Yes ... that is how it works.
This is a deviation (imo) from how other limits are handled in general for joint filing, e.g. the tax brackets do get doubled for joint filers, but in case of the FEIE, it won't. There's a big difference, as in one case I'll have 92K to pay taxes on, while in the other case (if the exclusion limits could be combined for joined filing), the family's entire 200K income could have been excluded You are trying to make sense of our income tax situation ??? LOL ... congress doesn't do things that make sense. And you do get the more favorable joint filing tax rates and the exemption ... you don't lose those AND you can exclude a good deal of your income even if it is not all of it.
@Critter-3 Wondering if you could help me make sense of this.
My wife lives and works abroad and I just filled the joint tax return on Turbo Tax.
After selecting married filling jointly, the tax refund was 8k+.
After I filled in my wife's foreign income info, the refund dropped to 2.6k.
After we claimed FEIE successfully for the full amount she earned abroad in 2022, the refund increased to 3.2k, but never the 8k+.
Because of the FEIE, the total taxable income before and after I put down her info are the same as this is basically my income. How come the taxes were 5k+ more even though her income has been excluded.
Ok ... you have to understand that the foreign income may be excluded HOWEVER it is used to calculate the tax rate that is used on the return.

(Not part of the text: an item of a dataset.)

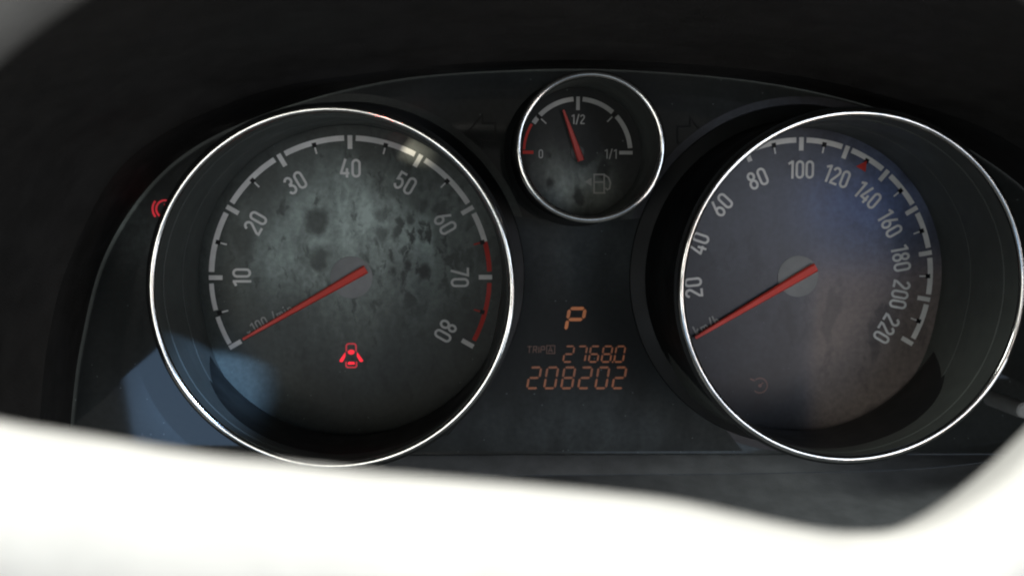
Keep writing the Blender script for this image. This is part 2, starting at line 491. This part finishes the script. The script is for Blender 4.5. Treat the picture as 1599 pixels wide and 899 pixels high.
def tick(name, r0, r1, deg, w, parent, m='print', h=.0006):
    b = MB()
    b.ribbon([pol(r0, deg), pol(r1, deg)], w, .0001, h)
    return b.build(name, m, parent)
def scale_arc(r, w, a0, a1, parent, m='print', h=.0005):
    b = MB()
    n = max(2, int(abs(a1 - a0) / 2))
    b.ribbon([pol(r, a0 + (a1 - a0) * i / n) for i in range(n + 1)], w, .0001, h)
    return b.build('scale_band', m, parent)
def notch(deg, R, parent):
    b = MB()
    b.ribbon([pol(R - 12 * PX, deg), pol(R - 4.5 * PX, deg)], 7 * PX, .0001, .0008)
    return b.build('notch', 'dark_print', parent)
def needle(a_deg, r_tip, r_tail, w_tip, w_tail, parent, h=.006, cap_r=.0237, cm='cap', nm='needle'):
    if cap_r:
        cap = lathe('needle_cap', [(0.0001, .0012), (cap_r * .96, .0012), (cap_r, .0008), (cap_r, .0002)], cm, parent, 64)
    b = MB()
    d = Vector(pol(1, a_deg)); n = Vector((-d.y, d.x))
    t = d * r_tip; e = d * -r_tail
    hs = []
    # roof-shaped needle: a ridge along its length
    V = []
    for p, w in ((t, w_tip), (d * (r_tip * .0), w_tail * .96), (e, w_tail)):
        for k, hh in ((-.5, 0), (-.32, .0022), (.32, .0022), (.5, 0)):
            q = p + n * (w * k)
            V.append(L(q.x, q.y, h + hh))
    F = []
    for i in range(2):
        for k in range(3): F.append((4 * i + k, 4 * i + k + 1, 4 * i + 5 + k, 4 * i + 4 + k))
        F.append((4 * i + 3, 4 * i, 4 * i + 4, 4 * i + 7))
    F += [(0, 1, 2, 3), (8, 9, 10, 11)]
    o = make('needle', V, F, nm, parent)
    if cap_r: 
        sp = lathe('spindle', [(.0001, h), (.0035, h), (.0035, .003)], 'tube', o, 24)
    return o

# ------------------------------------------------------------------ gauge shells
def tube_parts(root, Rr, d, flare, base_r, ring_w=.0037):
    def edge(a):              # outline of the tube's foot: a little wider at the bottom
        t = max(0, min(1, (-math.sin(a) - .15) / .75)) if flare else 0
        return .983 * Rr * (1 + .105 * t * t * (3 - 2 * t))
    def rf(r, h, a):
        t = 1 - h / d
        return r * (1 + (edge(a) / (.983 * Rr) - 1) * min(1, t * 1.15))
    k = Rr / .1729
    lathe('tube_wall', [(Rr - .0030 * k, d * .985), (Rr - .0032 * k, d * .83), (Rr - .0040 * k, d * .825),
                        (Rr - .0036 * k, d * .42), (Rr - .0042 * k, d * .415), (Rr - .0029 * k, .0002)], 'wall', root, 192, rf, 25)
    lathe('tube_shell', [(Rr + .0030 * k, d * .985), (Rr + .0062 * k, d * .975), (Rr + .0066 * k, d * .93), (Rr + .0040 * k, d * .88),
                         (Rr + .0035 * k, d * .12), (Rr + .0070 * k, d * .045), (base_r, d * .012), (base_r + .001, .0001)], 'tube', root, 192)
    w = ring_w
    prof = []
    for i in range(14):
        a = 2 * PI * i / 14
        prof.append((Rr - .0002 + w * math.cos(a) * (1.0 if math.sin(a) > 0 else .9), d + w * .85 * math.sin(a)))
    lathe('chrome_ring', prof, 'chrome', root, 224, None, True, True)

R = .1587
# ------------------------------------------------------------------ tachometer
TC = (-.1233, -.0831)
tacho = thing('tachometer', 'left chrome ringed rev counter dial numbered 10 to 80 with a red zone', 'gauge', W(TC[0], TC[1], 1 + D))
lathe('dial_face', [(.0001, 0), (.08, 0), (.205, 0)], 'face_tacho', tacho, 96)
tube_parts(tacho, .1729, D, True, .195)
for i in range(9):
    a = 210 - 30 * i
    tick('tick', R - 21 * PX, R, a, 7.2 * PX, tacho)
    if i > 0:
        text('numeral', str(i * 10), *pol(.1222, a), 29 * PX, rad(a - 90), tacho)
    if i < 8:
        red = i >= 6
        am = a - 15
        tick('minor_tick', R - 22 * PX, R - 11 * PX, am, 2.4 * PX, tacho, 'red_print' if red else 'print')
        notch(am, R, tacho)
        g = 2.4
        if i == 6:
            scale_arc(R - 4.2 * PX, 8.4 * PX, a - g, am, tacho)
            o = scale_arc(R - 4 * PX, 7.5 * PX, am - .1, a - 30 + g, tacho, 'red_print'); o['label'] = 'red zone of the scale'
        elif i == 7:
            o = scale_arc(R - 4 * PX, 7 * PX, a - g, a - 30 + g, tacho, 'red_print'); o['label'] = 'red zone of the scale'
        elif i == 0:
            scale_arc(R - 3.6 * PX, 7.0 * PX, a - g * .6, am + 1.4, tacho)
            scale_arc(R - 3.6 * PX, 7.0 * PX, am - 1.4, a - 30 + g, tacho)
        else:
            scale_arc(R - 4.2 * PX, 8.4 * PX, a - g, a - 30 + g, tacho)
text('unit_lettering', 'x100 /min', -.0930, -.0475, 17 * PX, rad(28), tacho, 'print_dim', stroke=.12, gap=.13)
needle(209.6, .139, .0195, .0035, .0098, tacho)
# open-door telltale
def px_on(g, px, py, z):
    x, y = at(px, py, z)
    return (x - g[0], y - g[1])
DZ = px_on(TC, 549, 555, 1 + D)
def sym_loc(c): return L(c[0], c[1], 0)
tl = MB()
u = PX
tl.ribbon([(-7.6 * u, 6 * u)] + [(-7.6 * u, 12 * u)] + [(p[0] * u, p[1] * u) for p in arc(-3.6, 14.5, 4, 4, 180, 90, 5) + arc(3.6, 14.5, 4, 4, 90, 0, 5)] + [(7.6 * u, 12 * u), (7.6 * u, 6 * u)], 2.2 * u, .0001, .0006)
tl.ribbon([(-8.2 * u, -10 * u), (-8.2 * u, -15 * u)] + [(p[0] * u, p[1] * u) for p in arc(-5.2, -16, 3, 3, 180, 270, 4) + arc(5.2, -16, 3, 3, 270, 360, 4)] + [(8.2 * u, -15 * u), (8.2 * u, -10 * u)], 2.2 * u, .0001, .0006)
door = tl.build('door_warning_symbol', 'red_lamp_dim', tacho, loc=sym_loc(DZ))
door['label'] = 'glowing red symbol of a car with open doors'
for sgn in (-1, 1):
    b = MB(); b.poly([(sgn * 9 * u, 5 * u), (sgn * 10.8 * u, 3.2 * u), (sgn * 18.5 * u, -8 * u), (sgn * 17.6 * u, -10.2 * u), (sgn * 13.6 * u, -10.2 * u), (sgn * 9 * u, -1.5 * u)], .0001, .0006)
    b.build('door_leaf', 'red_lamp', door)
b = MB(); b.poly([(p[0] * u, p[1] * u) for p in arc(0, 5.2, 5.4, 3.8, 0, 342, 19)], .0001, .0006); b.build('windscreen', 'red_lamp', door)
b = MB(); b.poly([(-5.6 * u, -14.3 * u), (5.6 * u, -14.3 * u), (4.6 * u, -10.4 * u), (-4.6 * u, -10.4 * u)], .0001, .0006); b.build('rear_window', 'red_lamp', door)

# ------------------------------------------------------------------ speedometer
SC = (.3882, -.0827)
speed = thing('speedometer', 'right chrome ringed speed dial numbered up to 220', 'gauge', W(SC[0], SC[1], 1 + D))
lathe('dial_face', [(.0001, 0), (.08, 0), (.205, 0)], 'face_speed', speed, 96)
tube_parts(speed, .1722, D, True, .195)
def sang(k): return 210 - 1.2 * k if k <= 100 else 190 - k
for k in range(0, 221, 10):
    a = sang(k)
    if k % 20 == 0:
        tick('tick', R - 21 * PX, R, a, 7.2 * PX, speed)
        if k: text('numeral', str(k), *pol(.1222, a), 29 * PX, rad(a - 90), speed, gap=.085 if k > 99 else .10, sx=.94 if k > 99 else 1)
        if k < 220:
            scale_arc(R - 4.2 * PX, 8.4 * PX, a - 2.2, sang(k + 20) + 2.2, speed)
    else:
        notch(a, R, speed)
        if k != 130: tick('minor_tick', R - 22 * PX, R - 11 * PX, a, 2.4 * PX, speed)
        else:
            b = MB()
            b.poly([pol(R - 8 * PX, a), pol(R - 24 * PX, a + 3.0), pol(R - 24 * PX, a - 2.2)], .0001, .0009)
            o = b.build('speed_marker', 'red_print', speed); o['label'] = 'red triangle between 120 and 140'
text('unit_lettering', 'km/h', *px_on(SC, 1104, 509, 1 + D), 19 * PX, rad(28), speed, 'print_dim', stroke=.12, gap=.13)
needle(210.3, .139, .0215, .0045, .0105, speed)
b = MB()
cz = px_on(SC, 1187, 602, 1 + D)
b.ribbon([pol(12 * u, 130 - i * 14) for i in range(20)], 1.8 * u, .0001, .0006)
b.ribbon([(-16 * u, 11 * u), (-9 * u, 8 * u)], 2.4 * u, .0001, .0006)
b.ribbon([(0, 0), (5 * u, 5 * u)], 1.8 * u, .0001, .0007)
b.poly(arc(0, 0, 3 * u, 3 * u, 0, 330, 11), .0001, .0006)
o = b.build('cruise_symbol', 'off_lamp', speed, loc=sym_loc(cz)); o['label'] = 'unlit brownish cruise control symbol'

# ------------------------------------------------------------------ fuel gauge
FD = .1103
FC = (.1255, .0548)
fuel = thing('fuel_gauge', 'small chrome ringed fuel gauge marked 0, 1/2 and 1/1 between the big dials', 'gauge', W(FC[0], FC[1], 1 + FD))
lathe('dial_face', [(.0001, 0), (.03, 0), (.0705, 0)], 'face_fuel', fuel, 64)
tube_parts(fuel, .0700, FD, False, .078, .0036)
RF = .0592
PF = RF / 87
tick('tick', RF - 17 * PF, RF, 180, 5 * PF, fuel, 'red_print')['label'] = 'red tick at empty'
tick('tick', RF - 21 * PF, RF, 90, 5.5 * PF, fuel, 'print_dim')
tick('tick', RF - 21 * PF, RF, 0, 5.5 * PF, fuel, 'print_dim')
scale_arc(RF - 2 * PF, 4 * PF, 177, 149, fuel, 'red_print')['label'] = 'red reserve band'
scale_arc(RF - 3.6 * PF, 7.2 * PF, 147, 139, fuel, 'print_dim')
scale_arc(RF - 3.6 * PF, 7.2 * PF, 136, 95, fuel, 'print_dim')
scale_arc(RF - 3.6 * PF, 7.2 * PF, 85, 49, fuel, 'print_dim')
scale_arc(RF - 3.6 * PF, 7.2 * PF, 43, 5, fuel, 'print_dim')
for a in (138, 46):
    tick('minor_tick', RF - 20 * PF, RF - 9 * PF, a, 2 * PF, fuel, 'print_dim')
    b = MB(); b.ribbon([pol(RF - 9 * PF, a), pol(RF - 1 * PF, a)], 6 * PF, .0001, .0008); b.build('notch', 'dark_print', fuel)
text('numeral', '0', *px_on(FC, 845, 241, 1 + FD), 14 * PF, 0, fuel, 'print_dim', stroke=.12)
text('numeral', '1/2', *px_on(FC, 903, 187, 1 + FD), 15 * PF, 0, fuel, 'print_dim', stroke=.12)
text('numeral', '1/1', *px_on(FC, 954, 241, 1 + FD), 15 * PF, 0, fuel, 'print_dim', stroke=.12)
needle(110.0, .0475, .0095, .0026, .0075, fuel, h=.005, cap_r=.0075, cm='cap_dark', nm='needle_dim')
b = MB()
w = PF
b.ribbon([(-9 * w, -15 * w), (-9 * w, 13 * w), (7 * w, 13 * w), (7 * w, -15 * w)], 2.4 * w, .0001, .0006)
b.ribbon([(-10 * w, -16 * w), (9 * w, -16 * w)], 2.4 * w, .0001, .0007)
b.ribbon([(-9 * w, 1 * w), (7 * w, 1 * w)], 2.2 * w, .0001, .0007)
b.ribbon([(8 * w, 12 * w), (14 * w, 8 * w), (17 * w, 0), (15.5 * w, -9 * w), (12 * w, -11 * w), (9 * w, -8 * w)], 2.4 * w, .0001, .0006)
b.poly([(-13 * w, -5 * w), (-13 * w, 8 * w), (-24 * w, 1.5 * w)], .0001, .0006)
o = b.build('fuel_pump_symbol', 'print_dim', fuel, loc=L(*px_on(FC, 937, 286, 1 + FD), 0)); o['label'] = 'grey petrol pump symbol with arrow to the left'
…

Review form 2555 to see how this happens.
Until you entered her foreign income you may have been in the 10% tax bracket but after you entered it (and before it is excluded) your income may be in say the 22% bracket and that is what is used to calculate the tax. Also adding more income can reduce or eliminate certain credits, adjustments and/or deductions (even if the income is excluded) and it affects the taxable portion of your SS benefits. I highly recommend you save a PDF of the return with & without the foreign income to see how it affects the entire return.